Directive: Print again only this span: the line with "were 800x1200 pixels.", the line with "R1 = (S(484, 293)[1] - S(484, 360)[1]) / 2", and all lines between them, exactly as given.

— BEGIN Records for the exercise —

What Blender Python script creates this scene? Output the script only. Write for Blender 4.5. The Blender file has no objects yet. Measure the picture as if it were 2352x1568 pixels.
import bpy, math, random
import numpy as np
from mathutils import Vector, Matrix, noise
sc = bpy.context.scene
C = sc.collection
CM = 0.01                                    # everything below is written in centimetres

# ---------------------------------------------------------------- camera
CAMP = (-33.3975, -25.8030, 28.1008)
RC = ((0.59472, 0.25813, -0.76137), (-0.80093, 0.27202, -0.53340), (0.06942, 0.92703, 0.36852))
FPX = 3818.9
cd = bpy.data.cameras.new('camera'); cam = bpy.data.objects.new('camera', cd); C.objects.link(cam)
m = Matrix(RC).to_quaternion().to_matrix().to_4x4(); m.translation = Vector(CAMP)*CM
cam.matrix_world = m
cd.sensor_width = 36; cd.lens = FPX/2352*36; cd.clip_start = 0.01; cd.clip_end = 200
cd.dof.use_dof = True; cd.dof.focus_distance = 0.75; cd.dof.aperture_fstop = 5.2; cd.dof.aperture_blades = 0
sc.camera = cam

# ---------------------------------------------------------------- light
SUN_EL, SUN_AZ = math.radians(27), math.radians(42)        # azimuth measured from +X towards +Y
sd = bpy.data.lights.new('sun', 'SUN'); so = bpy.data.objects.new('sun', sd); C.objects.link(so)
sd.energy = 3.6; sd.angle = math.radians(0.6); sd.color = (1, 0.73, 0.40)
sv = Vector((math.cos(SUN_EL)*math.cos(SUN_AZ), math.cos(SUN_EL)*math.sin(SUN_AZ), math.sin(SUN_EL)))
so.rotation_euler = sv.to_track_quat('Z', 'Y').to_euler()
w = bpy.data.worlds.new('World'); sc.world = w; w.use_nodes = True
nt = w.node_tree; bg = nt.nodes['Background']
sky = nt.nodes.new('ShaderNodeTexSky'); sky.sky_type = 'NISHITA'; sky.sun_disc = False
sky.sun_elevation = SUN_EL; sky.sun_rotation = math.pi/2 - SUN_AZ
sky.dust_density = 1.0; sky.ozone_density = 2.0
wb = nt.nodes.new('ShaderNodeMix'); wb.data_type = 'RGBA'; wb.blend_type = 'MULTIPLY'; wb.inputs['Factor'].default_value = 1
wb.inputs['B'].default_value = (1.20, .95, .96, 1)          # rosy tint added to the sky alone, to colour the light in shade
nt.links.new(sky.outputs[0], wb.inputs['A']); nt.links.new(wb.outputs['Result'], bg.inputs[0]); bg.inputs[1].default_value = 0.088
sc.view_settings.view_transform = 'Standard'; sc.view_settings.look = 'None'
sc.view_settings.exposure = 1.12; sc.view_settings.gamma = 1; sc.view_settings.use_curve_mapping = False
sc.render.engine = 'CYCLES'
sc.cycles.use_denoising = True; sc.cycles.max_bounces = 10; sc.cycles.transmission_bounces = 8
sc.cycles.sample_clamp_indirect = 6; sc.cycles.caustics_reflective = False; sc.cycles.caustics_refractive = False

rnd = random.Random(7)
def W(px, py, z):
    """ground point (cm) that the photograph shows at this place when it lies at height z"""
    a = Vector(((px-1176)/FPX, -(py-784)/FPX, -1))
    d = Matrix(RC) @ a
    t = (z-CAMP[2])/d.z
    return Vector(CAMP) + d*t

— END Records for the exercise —
— BEGIN Records for the exercise —

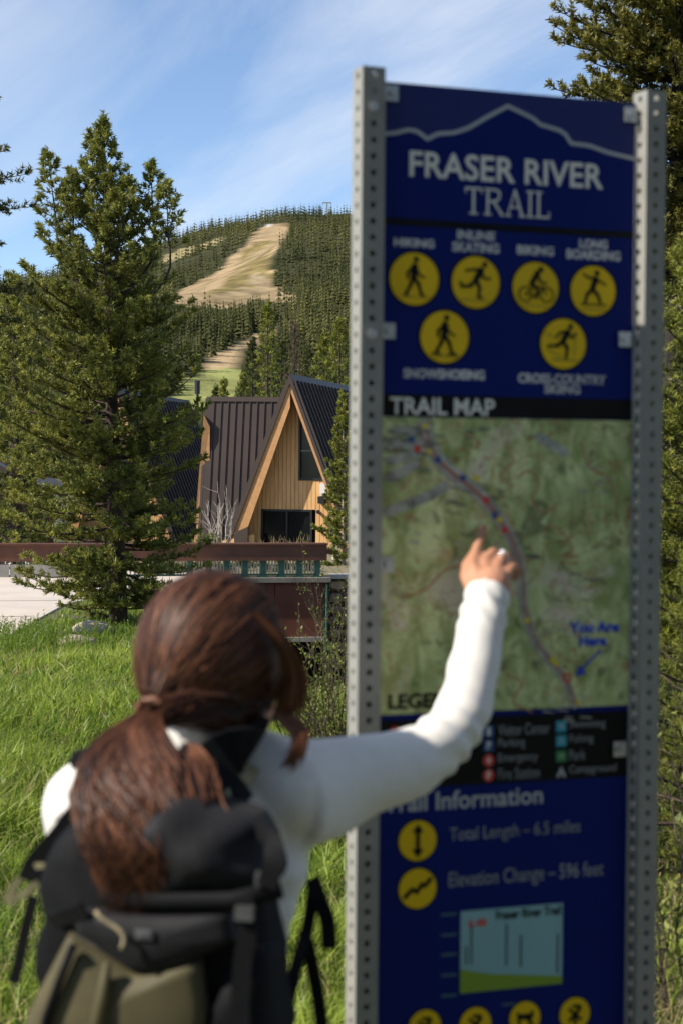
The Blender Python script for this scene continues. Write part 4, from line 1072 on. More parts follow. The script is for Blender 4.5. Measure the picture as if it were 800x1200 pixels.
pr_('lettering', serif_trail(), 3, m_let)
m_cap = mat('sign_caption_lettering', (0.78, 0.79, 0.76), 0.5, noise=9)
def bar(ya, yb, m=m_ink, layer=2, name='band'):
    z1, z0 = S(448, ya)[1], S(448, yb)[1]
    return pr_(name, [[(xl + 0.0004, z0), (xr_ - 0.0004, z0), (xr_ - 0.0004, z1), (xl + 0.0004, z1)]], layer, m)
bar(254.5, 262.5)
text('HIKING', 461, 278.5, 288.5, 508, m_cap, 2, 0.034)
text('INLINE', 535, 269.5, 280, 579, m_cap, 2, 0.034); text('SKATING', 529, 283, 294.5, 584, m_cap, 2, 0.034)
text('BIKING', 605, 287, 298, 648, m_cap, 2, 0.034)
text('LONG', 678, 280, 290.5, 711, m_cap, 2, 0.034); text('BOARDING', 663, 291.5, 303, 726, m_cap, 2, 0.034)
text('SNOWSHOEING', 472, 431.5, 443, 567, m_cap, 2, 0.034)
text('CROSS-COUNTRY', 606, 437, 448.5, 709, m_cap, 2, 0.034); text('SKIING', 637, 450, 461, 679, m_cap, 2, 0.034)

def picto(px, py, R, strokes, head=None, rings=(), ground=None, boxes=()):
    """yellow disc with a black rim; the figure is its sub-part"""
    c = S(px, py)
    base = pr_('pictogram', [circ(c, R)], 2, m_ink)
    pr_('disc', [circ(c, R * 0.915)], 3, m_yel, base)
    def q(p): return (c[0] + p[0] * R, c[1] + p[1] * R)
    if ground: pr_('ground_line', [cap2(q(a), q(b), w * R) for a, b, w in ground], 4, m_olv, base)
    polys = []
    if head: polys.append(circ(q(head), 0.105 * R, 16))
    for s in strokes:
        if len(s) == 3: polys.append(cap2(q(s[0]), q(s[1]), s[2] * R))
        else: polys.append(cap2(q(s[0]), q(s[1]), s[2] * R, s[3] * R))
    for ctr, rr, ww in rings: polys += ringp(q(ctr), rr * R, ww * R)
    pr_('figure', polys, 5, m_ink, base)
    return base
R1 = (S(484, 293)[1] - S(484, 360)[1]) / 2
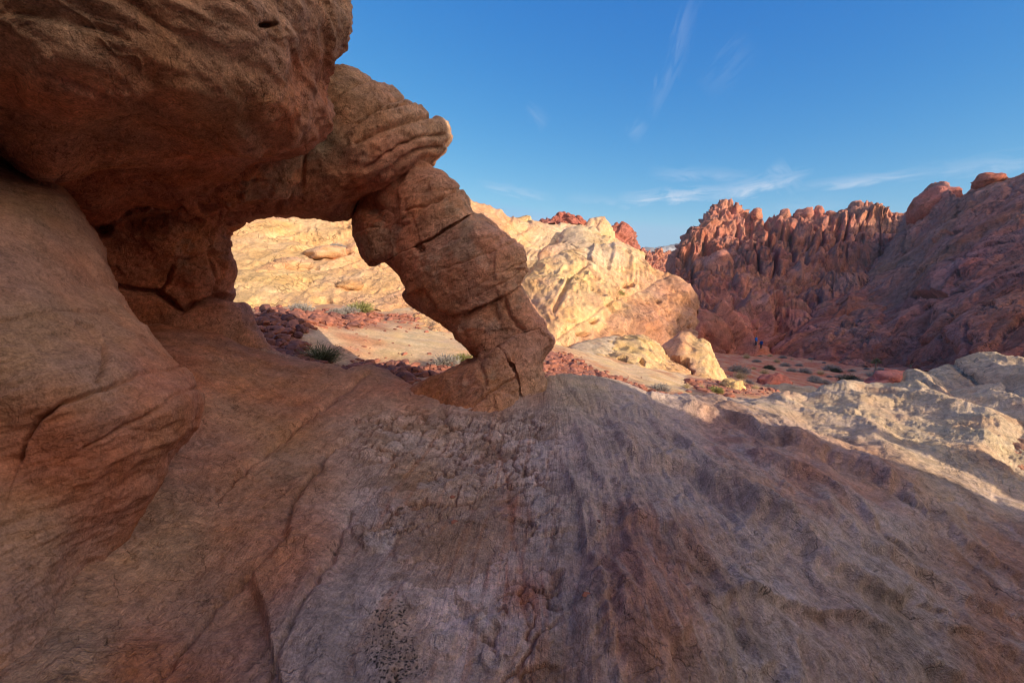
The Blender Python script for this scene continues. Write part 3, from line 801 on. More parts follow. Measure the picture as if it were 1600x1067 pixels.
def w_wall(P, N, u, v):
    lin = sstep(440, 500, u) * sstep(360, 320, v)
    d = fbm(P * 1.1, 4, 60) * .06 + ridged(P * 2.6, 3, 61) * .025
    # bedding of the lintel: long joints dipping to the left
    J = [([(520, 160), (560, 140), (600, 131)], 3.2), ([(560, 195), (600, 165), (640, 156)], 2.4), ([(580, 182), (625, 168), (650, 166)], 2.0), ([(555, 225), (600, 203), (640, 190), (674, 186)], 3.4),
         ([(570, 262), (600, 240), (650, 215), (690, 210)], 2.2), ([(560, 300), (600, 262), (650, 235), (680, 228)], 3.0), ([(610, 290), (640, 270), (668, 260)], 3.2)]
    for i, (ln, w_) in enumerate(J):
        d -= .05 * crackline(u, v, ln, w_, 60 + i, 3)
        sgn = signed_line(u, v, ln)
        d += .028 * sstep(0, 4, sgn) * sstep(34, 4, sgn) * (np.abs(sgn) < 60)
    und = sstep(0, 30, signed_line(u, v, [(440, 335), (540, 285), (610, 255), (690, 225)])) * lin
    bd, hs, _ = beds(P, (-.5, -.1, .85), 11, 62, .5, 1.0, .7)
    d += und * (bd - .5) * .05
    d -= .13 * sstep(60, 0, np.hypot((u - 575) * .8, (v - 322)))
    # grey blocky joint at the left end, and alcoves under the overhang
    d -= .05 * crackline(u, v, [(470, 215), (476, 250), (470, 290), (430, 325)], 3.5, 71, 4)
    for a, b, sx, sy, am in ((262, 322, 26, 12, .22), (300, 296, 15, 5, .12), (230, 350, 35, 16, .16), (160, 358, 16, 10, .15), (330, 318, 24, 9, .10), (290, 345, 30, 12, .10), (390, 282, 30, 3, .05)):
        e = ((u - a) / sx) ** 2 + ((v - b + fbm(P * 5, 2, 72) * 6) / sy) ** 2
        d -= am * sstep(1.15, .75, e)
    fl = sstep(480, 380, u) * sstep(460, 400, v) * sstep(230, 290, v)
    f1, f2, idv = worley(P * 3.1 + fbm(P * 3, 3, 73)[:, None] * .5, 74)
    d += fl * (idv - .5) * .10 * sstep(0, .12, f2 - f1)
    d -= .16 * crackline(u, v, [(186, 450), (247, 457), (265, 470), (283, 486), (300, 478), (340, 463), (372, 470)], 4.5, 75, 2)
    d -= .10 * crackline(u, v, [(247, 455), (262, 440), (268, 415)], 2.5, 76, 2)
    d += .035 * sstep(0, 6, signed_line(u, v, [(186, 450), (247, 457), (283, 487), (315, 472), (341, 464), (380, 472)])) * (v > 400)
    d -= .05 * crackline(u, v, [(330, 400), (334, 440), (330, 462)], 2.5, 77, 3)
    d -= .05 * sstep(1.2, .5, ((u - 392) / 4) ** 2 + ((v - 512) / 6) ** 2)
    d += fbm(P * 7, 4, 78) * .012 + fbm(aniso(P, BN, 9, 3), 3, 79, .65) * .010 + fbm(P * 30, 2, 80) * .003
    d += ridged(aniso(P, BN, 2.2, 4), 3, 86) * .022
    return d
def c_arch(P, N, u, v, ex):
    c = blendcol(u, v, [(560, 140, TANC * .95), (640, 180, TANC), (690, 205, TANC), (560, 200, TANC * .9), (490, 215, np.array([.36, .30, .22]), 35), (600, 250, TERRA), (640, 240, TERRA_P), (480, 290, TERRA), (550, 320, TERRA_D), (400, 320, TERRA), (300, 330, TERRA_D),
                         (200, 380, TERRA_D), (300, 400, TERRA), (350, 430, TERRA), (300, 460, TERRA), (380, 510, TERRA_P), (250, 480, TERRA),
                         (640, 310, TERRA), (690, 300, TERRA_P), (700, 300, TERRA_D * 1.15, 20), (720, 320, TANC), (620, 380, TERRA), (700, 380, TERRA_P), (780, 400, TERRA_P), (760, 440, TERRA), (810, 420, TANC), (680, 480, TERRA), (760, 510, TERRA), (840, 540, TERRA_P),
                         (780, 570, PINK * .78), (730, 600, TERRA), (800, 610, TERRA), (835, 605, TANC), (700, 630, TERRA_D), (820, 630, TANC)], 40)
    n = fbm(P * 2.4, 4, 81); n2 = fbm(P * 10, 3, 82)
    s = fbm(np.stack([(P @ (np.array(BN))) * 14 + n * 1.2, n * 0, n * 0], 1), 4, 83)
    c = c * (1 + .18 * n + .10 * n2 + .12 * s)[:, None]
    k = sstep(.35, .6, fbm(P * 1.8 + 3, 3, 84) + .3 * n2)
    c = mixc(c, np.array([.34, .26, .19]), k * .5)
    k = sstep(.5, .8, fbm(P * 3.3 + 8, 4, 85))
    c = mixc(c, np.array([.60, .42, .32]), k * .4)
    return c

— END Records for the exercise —

Output for this task:
The Blender Python script for this scene continues. Write part 4, from line 1072 on. More parts follow. The script is for Blender 4.5. Measure the picture as if it were 800x1200 pixels.
pr_('lettering', serif_trail(), 3, m_let)
m_cap = mat('sign_caption_lettering', (0.78, 0.79, 0.76), 0.5, noise=9)
def bar(ya, yb, m=m_ink, layer=2, name='band'):
    z1, z0 = S(448, ya)[1], S(448, yb)[1]
    return pr_(name, [[(xl + 0.0004, z0), (xr_ - 0.0004, z0), (xr_ - 0.0004, z1), (xl + 0.0004, z1)]], layer, m)
bar(254.5, 262.5)
text('HIKING', 461, 278.5, 288.5, 508, m_cap, 2, 0.034)
text('INLINE', 535, 269.5, 280, 579, m_cap, 2, 0.034); text('SKATING', 529, 283, 294.5, 584, m_cap, 2, 0.034)
text('BIKING', 605, 287, 298, 648, m_cap, 2, 0.034)
text('LONG', 678, 280, 290.5, 711, m_cap, 2, 0.034); text('BOARDING', 663, 291.5, 303, 726, m_cap, 2, 0.034)
text('SNOWSHOEING', 472, 431.5, 443, 567, m_cap, 2, 0.034)
text('CROSS-COUNTRY', 606, 437, 448.5, 709, m_cap, 2, 0.034); text('SKIING', 637, 450, 461, 679, m_cap, 2, 0.034)

def picto(px, py, R, strokes, head=None, rings=(), ground=None, boxes=()):
    """yellow disc with a black rim; the figure is its sub-part"""
    c = S(px, py)
    base = pr_('pictogram', [circ(c, R)], 2, m_ink)
    pr_('disc', [circ(c, R * 0.915)], 3, m_yel, base)
    def q(p): return (c[0] + p[0] * R, c[1] + p[1] * R)
    if ground: pr_('ground_line', [cap2(q(a), q(b), w * R) for a, b, w in ground], 4, m_olv, base)
    polys = []
    if head: polys.append(circ(q(head), 0.105 * R, 16))
    for s in strokes:
        if len(s) == 3: polys.append(cap2(q(s[0]), q(s[1]), s[2] * R))
        else: polys.append(cap2(q(s[0]), q(s[1]), s[2] * R, s[3] * R))
    for ctr, rr, ww in rings: polys += ringp(q(ctr), rr * R, ww * R)
    pr_('figure', polys, 5, m_ink, base)
    return base
R1 = (S(484, 293)[1] - S(484, 360)[1]) / 2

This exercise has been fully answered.